Dovrebbe capirlo anche l’Europa che ha un mercato interno ancora più vasto e ben capace di assorbire la propria produzione eppure si lascia invadere dai prodotti extraeuropei che distruggono la produzione interna offrendo di solito prezzi molto più competitivi.

Soprattutto i media – di solito di proprietà della grande finanza – continuano sostanzialmente a ripetere che il liberismo è “modernità” e sono in questo campo feroci contro Trump perché qualsiasi regola non fa piacere a chi vive di grandi speculazioni finanziarie,

Eppure una volta i dazi difendevano le produzioni locali contro una concorrenza più moderna e agguerrita, oggi – in un momento di globalità planetaria e dove i tempi e i costi dei trasporti sono diventati minimi – prezzi molto competitivi sono spesso solo il frutto di approcci e sfruttamenti diversi delle risorse generali colpendo – è il caso dell’Europa – quei paesi che impongono salari adeguati, garanzie produttive, oneri sociali, sicurezza sul lavoro, standard di qualità ambientale, rispetto dei diritti, divieto di additivi. La conseguenza è che il consumatore viene spesso confuso (anche da aziende europee che importano la gran parte delle proprie componenti, ma vendendo poi come “europeo” il prodotto finito) oppure viene tentato da prezzi (come sul mercato dell’abbigliamento) per prodotti qualitativamente scarsi e comunque confezionati con costi umani a livello di autentico sfruttamento.

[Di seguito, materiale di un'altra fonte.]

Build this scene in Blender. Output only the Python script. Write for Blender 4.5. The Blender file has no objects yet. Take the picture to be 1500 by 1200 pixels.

Se un mercato è vasto come quello europeo e potrebbe essere sbocco di produzioni interne, che senso ha mettere in crisi l’agricoltura e l’industria europea (vedi il riso proveniente dal sud est asiatico, ma vale anche per l’olio, i macchinari, gli strumenti…) imponendo costi esorbitanti di produzione e una infinità di regole se poi le imprese europee chiudono e la crisi incalza? Ecco perché l’Europa dovrebbe pensare a volte meno alla demagogia e più al proprio interesse collettivo nella consapevolezza che Trump è meno stupido di quanto si pensi.